Pedro Miguel
La Jornada
El pasado día 8, Calderón se jactó –como si fuera mérito suyo– de que la prensa mexicana puede criticarlo abiertamente, incluso en el exceso del escarnio o la burla
(http://bit.ly/a8a1Rp).
No dijo nada sobre las infinitas burlas que el país le ha tolerado a él y no se ha dado cuenta, al parecer, de que es él, el propio Calderón, el que ha hecho escarnio sistemático de la institución presidencial: alguien que, tras hacerse del control de las instituciones, las emplea como juguetes bélicos, sacrifica a la gente para satisfacer sus ansias lúdicas y encima pretende que se le agradezca la gestión. No es un estadista, sino un individuo execrable y peligroso.

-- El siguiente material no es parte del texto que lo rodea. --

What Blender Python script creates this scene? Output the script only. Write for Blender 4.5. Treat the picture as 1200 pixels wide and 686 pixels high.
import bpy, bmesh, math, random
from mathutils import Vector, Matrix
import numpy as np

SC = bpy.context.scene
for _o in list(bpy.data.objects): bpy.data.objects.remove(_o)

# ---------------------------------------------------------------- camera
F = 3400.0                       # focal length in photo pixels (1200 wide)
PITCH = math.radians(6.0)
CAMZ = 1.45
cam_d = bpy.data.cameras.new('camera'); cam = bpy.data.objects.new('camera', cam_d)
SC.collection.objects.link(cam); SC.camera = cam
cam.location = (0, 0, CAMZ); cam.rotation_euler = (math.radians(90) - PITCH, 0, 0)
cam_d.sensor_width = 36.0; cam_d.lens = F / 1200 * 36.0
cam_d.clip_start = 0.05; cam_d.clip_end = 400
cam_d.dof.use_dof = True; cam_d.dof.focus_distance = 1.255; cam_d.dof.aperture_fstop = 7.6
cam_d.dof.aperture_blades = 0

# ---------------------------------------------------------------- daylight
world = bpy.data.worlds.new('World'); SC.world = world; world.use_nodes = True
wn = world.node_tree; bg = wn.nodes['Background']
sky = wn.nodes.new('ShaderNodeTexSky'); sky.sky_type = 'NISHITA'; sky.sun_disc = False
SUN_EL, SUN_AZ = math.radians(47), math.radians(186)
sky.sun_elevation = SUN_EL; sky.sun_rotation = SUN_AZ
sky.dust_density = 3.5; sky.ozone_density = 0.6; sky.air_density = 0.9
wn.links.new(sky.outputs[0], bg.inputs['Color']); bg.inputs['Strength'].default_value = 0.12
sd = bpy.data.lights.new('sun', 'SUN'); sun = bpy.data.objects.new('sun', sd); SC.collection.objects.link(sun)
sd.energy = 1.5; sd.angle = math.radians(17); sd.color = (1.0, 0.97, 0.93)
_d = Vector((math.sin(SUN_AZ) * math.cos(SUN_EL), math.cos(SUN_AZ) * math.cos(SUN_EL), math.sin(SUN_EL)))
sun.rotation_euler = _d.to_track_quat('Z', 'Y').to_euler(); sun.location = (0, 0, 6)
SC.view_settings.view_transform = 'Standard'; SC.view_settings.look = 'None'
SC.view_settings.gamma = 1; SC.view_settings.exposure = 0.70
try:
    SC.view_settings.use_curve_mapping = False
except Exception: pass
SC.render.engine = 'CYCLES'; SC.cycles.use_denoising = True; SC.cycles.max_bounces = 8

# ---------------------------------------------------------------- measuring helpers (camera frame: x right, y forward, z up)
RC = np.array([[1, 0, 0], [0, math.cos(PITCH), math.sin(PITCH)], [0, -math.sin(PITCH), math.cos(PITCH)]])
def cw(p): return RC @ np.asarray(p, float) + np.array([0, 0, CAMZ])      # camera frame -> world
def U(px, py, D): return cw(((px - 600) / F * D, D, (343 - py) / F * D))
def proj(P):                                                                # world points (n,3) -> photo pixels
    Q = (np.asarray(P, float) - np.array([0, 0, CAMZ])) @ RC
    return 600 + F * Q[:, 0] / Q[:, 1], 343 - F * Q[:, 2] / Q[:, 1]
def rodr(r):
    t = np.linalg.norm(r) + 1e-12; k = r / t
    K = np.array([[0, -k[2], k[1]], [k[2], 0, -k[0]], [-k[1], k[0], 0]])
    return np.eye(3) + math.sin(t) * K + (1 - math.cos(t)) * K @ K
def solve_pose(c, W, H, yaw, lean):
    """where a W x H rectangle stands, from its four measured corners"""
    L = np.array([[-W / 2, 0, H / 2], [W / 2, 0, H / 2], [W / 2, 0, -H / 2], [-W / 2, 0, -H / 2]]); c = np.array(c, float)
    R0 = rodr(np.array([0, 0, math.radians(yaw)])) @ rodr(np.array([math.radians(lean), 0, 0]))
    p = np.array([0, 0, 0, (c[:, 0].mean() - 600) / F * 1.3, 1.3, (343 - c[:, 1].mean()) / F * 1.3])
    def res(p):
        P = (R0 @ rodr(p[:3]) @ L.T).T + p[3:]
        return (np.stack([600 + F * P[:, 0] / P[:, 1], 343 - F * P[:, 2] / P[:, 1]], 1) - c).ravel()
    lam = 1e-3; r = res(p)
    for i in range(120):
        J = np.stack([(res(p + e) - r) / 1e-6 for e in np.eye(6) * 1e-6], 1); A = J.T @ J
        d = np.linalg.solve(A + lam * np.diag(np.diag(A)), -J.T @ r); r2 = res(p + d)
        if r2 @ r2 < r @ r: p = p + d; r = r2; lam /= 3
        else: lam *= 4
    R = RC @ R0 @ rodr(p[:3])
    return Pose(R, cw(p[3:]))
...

Él lo que quería era tener juguetes, pero la guerra ha dejado de ser un juego, el Estado ha perdido la capacidad de garantizar la vida, la integridad y los bienes de quienes residen en el territorio nacional (http://bit.ly/bDqFIQ) y la política ya casi no ofrece vías para recomponer al país porque, con el propósito de monopolizar el control del gobierno y de los organismos autónomos, la oligarquía ha roto los vínculos entre representantes y representados; la mayor parte de los legisladores y funcionarios no actúan en función de las necesidades de los votantes sino de los intereses de grupos de poder empresariales, financieros, mediáticos o delictivos.
Ahora, para retomar el rumbo, al país ya no le basta con hacer entender a Calderón que el Ejecutivo federal no es un juego, que la nación no es un set de guerra, que sus habitantes no son de hule, y que él ya no está en capacidad de resolver nada de nada, ni siquiera convocando a todos los bandos armados y con control de territorio a una ronda de negociaciones marca Mattel. Tampoco los otros integrantes de la mafia que gobierna podrán hacer gran cosa, por la simple ra-zón de que aceptaron ser piezas en el tablero de un juego enloquecido cuyos resultados generan muertos, desempleados, miserables, resentidos y marginados de carne y hueso.
Si quiere volver a tener un país que sirva para vivir en él y no para morirse (de hambre o a balazos), la sociedad deberá organizarse al margen del jugador y de sus compinches, dar la espalda a los asesinos de todos los bandos e instaurar un proyecto de nación que mire hacia la vida y no hacia la muerte.
Fácil no será, pero no hay, al margen de la violencia, otro camino. El jugador y sus cómplices continuarán absortos en su ocupación en tanto la gente no se plante frente a ellos y les comunique, en voz serena pero firme, que el juego ha terminado.